[Physics] Isn’t D’Alembert’s wave equation enough to see that Galilean transformations are wrong

aethergalilean-relativitylorentz-symmetryspecial-relativitywaves

The D'Alembert equation for mechanical waves was written in 1750:

$$\frac{\partial^2u}{\partial x^2}=\dfrac{1}{v^2}\dfrac{\partial^2u}{\partial t^2}$$

(in 1D, $v$ being the propagation speed of the wave)

It is not invariant under a Galilean transformation.

Why was nobody shocked about this at the time? Why did we have to wait more than a hundred years (Maxwell's equations) to discover that Galilean transformations are wrong? Couldn't we see that they are wrong already by looking at the D'Alembert equation for mechanical waves?
Am I missing something?

Best Answer

Your reasoning is spot on and the D'Alembert equation is indeed not Galilean-invariant: you are not missing anything aside from some historical knowledge; this is not my specialty either, but I think I can answer.

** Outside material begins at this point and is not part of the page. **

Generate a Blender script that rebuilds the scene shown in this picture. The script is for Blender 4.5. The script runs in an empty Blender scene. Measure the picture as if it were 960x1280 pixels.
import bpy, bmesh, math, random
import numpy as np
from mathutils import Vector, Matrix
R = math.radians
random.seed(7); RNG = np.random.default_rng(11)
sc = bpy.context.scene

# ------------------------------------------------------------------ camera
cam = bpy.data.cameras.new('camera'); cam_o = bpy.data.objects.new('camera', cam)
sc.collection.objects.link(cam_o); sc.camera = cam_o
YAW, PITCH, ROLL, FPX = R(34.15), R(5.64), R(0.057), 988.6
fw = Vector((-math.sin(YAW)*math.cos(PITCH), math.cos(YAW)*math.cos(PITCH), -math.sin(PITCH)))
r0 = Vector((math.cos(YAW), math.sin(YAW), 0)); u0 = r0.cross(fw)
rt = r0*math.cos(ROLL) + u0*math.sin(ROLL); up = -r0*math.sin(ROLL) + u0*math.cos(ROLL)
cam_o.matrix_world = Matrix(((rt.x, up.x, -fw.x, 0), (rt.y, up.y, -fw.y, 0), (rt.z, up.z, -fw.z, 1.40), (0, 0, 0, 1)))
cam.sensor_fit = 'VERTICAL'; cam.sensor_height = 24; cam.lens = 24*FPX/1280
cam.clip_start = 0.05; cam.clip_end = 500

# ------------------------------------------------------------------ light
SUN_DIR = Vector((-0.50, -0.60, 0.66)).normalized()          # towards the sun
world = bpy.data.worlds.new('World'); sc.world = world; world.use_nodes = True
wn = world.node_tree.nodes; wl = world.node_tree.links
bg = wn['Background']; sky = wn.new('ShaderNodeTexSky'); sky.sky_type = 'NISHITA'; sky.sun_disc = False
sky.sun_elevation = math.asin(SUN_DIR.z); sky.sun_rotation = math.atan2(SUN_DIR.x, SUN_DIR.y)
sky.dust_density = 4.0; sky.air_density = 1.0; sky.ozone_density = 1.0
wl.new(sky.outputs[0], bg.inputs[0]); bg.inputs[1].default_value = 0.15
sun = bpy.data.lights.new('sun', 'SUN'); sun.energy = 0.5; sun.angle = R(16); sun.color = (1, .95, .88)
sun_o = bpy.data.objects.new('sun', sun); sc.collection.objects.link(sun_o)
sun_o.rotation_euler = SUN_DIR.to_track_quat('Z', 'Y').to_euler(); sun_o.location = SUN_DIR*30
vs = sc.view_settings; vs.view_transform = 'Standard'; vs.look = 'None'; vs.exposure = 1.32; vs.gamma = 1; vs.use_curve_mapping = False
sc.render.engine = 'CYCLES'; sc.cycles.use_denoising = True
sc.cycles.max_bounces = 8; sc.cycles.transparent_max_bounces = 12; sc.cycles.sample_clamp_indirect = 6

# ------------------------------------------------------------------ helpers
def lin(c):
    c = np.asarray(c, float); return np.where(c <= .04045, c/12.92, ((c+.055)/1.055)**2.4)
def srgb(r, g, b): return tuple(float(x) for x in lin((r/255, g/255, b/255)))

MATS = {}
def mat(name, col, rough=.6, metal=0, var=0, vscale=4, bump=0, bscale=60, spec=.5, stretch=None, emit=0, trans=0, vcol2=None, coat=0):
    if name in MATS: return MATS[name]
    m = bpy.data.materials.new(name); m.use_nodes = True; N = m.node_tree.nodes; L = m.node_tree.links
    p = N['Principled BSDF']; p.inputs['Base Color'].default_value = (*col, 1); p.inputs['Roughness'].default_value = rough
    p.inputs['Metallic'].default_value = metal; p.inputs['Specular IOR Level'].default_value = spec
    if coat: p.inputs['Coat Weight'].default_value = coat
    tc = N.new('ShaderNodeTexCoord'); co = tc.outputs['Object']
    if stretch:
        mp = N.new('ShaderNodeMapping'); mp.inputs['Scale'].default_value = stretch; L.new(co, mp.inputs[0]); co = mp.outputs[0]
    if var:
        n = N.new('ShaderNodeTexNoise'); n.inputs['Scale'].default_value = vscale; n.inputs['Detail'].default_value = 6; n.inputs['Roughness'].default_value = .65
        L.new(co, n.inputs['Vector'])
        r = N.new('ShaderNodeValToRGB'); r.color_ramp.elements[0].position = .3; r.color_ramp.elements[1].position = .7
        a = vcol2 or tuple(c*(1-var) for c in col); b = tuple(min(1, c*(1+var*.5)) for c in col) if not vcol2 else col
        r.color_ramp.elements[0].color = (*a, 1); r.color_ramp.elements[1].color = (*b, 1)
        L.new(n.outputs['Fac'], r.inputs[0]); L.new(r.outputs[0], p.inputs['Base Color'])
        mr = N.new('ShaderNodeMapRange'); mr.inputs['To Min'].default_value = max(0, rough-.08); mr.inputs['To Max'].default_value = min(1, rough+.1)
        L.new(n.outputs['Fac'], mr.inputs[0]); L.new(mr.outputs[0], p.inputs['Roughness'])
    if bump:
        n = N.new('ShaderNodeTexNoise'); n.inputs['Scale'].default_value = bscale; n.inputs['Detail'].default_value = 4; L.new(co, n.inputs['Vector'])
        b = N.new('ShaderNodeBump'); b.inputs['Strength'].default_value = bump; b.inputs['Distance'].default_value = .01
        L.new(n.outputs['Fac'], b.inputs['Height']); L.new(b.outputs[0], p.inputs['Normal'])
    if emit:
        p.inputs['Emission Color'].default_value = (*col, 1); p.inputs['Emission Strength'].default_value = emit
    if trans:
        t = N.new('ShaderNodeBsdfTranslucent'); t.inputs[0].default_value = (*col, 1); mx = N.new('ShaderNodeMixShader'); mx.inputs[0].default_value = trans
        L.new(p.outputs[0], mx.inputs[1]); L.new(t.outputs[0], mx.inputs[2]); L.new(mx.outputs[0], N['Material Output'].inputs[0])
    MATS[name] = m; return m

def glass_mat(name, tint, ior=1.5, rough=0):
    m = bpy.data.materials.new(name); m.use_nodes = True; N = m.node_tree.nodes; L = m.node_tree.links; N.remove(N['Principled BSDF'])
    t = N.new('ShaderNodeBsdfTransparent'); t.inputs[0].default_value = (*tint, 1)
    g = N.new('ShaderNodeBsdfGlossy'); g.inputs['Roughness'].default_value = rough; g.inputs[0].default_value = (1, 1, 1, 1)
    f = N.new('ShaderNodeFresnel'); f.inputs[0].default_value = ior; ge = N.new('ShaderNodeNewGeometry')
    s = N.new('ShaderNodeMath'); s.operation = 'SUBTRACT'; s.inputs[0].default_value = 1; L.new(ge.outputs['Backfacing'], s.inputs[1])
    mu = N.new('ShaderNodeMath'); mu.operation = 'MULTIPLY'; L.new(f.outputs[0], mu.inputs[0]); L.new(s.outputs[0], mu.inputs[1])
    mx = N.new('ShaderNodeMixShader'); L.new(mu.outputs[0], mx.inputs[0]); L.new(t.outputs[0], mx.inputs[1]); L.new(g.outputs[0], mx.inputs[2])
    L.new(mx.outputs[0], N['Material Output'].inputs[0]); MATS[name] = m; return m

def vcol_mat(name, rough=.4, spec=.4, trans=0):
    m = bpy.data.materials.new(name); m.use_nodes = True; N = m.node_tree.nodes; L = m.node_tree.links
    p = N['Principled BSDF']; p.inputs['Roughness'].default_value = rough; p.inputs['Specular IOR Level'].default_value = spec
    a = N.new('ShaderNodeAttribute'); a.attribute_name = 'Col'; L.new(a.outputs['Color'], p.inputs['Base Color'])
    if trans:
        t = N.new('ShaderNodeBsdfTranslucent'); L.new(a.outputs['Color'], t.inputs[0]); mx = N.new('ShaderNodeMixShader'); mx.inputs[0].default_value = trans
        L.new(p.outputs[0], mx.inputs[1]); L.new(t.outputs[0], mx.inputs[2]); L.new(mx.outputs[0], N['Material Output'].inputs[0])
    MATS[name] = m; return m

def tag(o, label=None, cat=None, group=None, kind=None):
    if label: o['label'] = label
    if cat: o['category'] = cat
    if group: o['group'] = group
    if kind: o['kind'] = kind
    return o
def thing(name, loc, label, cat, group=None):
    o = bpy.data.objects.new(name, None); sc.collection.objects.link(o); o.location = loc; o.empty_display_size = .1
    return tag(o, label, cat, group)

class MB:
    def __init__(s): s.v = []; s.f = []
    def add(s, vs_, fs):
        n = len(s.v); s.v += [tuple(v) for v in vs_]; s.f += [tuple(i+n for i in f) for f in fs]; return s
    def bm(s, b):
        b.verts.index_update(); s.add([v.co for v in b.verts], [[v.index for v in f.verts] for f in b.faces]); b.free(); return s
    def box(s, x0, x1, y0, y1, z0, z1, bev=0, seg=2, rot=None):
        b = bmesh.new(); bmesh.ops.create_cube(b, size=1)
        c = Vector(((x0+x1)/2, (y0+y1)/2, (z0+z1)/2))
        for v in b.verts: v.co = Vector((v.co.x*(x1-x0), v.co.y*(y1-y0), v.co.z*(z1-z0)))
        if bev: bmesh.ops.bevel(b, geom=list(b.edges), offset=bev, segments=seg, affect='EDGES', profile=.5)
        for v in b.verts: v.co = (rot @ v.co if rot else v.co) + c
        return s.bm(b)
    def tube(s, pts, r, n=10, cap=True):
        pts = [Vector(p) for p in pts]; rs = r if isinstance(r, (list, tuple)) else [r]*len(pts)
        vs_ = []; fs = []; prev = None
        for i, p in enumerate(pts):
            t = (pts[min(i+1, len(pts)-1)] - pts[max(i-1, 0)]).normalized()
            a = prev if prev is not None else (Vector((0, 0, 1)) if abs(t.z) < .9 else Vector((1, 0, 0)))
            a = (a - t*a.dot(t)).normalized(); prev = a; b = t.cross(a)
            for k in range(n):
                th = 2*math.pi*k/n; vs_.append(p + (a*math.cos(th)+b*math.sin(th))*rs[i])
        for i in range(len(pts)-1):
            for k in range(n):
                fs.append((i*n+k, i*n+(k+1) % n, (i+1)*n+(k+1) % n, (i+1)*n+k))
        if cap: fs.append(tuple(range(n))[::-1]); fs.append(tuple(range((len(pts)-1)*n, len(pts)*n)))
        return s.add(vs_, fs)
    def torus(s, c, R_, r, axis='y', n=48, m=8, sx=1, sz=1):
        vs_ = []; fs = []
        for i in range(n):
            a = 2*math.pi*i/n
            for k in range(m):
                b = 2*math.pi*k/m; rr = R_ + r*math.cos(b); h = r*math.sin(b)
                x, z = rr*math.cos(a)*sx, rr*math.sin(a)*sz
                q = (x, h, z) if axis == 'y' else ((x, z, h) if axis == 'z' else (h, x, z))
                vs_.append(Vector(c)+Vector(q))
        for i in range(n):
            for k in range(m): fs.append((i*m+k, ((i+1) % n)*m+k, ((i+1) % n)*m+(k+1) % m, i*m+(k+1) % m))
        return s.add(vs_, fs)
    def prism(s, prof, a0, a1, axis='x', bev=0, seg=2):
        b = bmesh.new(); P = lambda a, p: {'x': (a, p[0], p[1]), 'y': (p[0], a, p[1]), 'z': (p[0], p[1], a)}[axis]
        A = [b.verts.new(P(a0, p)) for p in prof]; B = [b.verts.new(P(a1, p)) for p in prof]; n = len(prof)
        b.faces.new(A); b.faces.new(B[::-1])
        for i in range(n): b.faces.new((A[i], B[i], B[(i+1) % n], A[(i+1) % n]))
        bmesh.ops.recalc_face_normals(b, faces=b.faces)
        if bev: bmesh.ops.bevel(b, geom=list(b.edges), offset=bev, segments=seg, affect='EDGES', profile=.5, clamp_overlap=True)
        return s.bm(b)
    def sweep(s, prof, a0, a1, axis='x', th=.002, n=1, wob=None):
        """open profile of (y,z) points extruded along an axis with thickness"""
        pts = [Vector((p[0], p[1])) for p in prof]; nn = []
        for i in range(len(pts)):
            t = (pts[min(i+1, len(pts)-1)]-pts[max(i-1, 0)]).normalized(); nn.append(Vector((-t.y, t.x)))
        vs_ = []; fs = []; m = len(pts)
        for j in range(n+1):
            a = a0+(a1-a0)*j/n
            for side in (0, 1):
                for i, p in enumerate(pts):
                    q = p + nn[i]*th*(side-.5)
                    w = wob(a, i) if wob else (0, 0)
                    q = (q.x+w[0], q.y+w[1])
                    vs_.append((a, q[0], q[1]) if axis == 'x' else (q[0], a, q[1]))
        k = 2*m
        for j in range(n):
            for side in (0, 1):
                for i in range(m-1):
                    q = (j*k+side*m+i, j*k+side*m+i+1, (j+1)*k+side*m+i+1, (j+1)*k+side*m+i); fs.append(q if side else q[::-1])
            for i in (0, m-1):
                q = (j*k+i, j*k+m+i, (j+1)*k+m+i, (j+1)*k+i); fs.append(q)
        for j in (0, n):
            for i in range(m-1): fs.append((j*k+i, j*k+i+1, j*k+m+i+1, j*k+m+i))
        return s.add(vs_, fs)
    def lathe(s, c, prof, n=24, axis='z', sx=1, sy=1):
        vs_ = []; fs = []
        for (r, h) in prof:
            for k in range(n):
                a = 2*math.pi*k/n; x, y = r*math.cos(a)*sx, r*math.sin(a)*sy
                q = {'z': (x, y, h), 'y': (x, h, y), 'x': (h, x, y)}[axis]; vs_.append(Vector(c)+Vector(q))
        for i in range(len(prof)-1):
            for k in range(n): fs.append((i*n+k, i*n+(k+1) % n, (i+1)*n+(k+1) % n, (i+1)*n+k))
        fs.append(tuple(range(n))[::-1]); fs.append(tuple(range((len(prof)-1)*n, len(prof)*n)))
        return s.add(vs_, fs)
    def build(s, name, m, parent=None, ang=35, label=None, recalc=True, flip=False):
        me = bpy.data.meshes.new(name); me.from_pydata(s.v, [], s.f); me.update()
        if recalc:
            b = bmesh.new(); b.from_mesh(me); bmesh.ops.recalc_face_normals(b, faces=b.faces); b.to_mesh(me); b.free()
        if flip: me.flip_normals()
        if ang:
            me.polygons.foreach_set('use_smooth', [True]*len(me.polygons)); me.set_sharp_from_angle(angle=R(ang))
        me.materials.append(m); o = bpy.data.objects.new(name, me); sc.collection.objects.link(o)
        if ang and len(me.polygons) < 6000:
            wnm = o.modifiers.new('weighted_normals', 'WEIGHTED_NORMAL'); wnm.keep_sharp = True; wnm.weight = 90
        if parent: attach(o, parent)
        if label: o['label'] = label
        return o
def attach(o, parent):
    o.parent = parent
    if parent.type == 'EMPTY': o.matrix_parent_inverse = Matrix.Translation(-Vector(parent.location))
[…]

This non-Galilean-invariance was simply taken to be evidence for the existence of a luminiferous aether. The D'Alembert wave equation also perfectly well describes sound, and there is of course no problem with its non-Galilean-invariance here: this is exactly what you expect when there is a "privileged" frame defined by a wave's medium. When Maxwell's equations were discovered, the physics community simple assumed that they were correct only for the frame at rest relative to the luminiferous aether. In the middle of the 19th century, most researchers had abandoned Galileo's relativity postulate, at least for light. This was not an unreasonable stance until invalidated by experiments such as the Michelson-Morely experiment: Galileo knew nothing of electromagnetism or any details of physics at relative speeds comparable to the speed of light.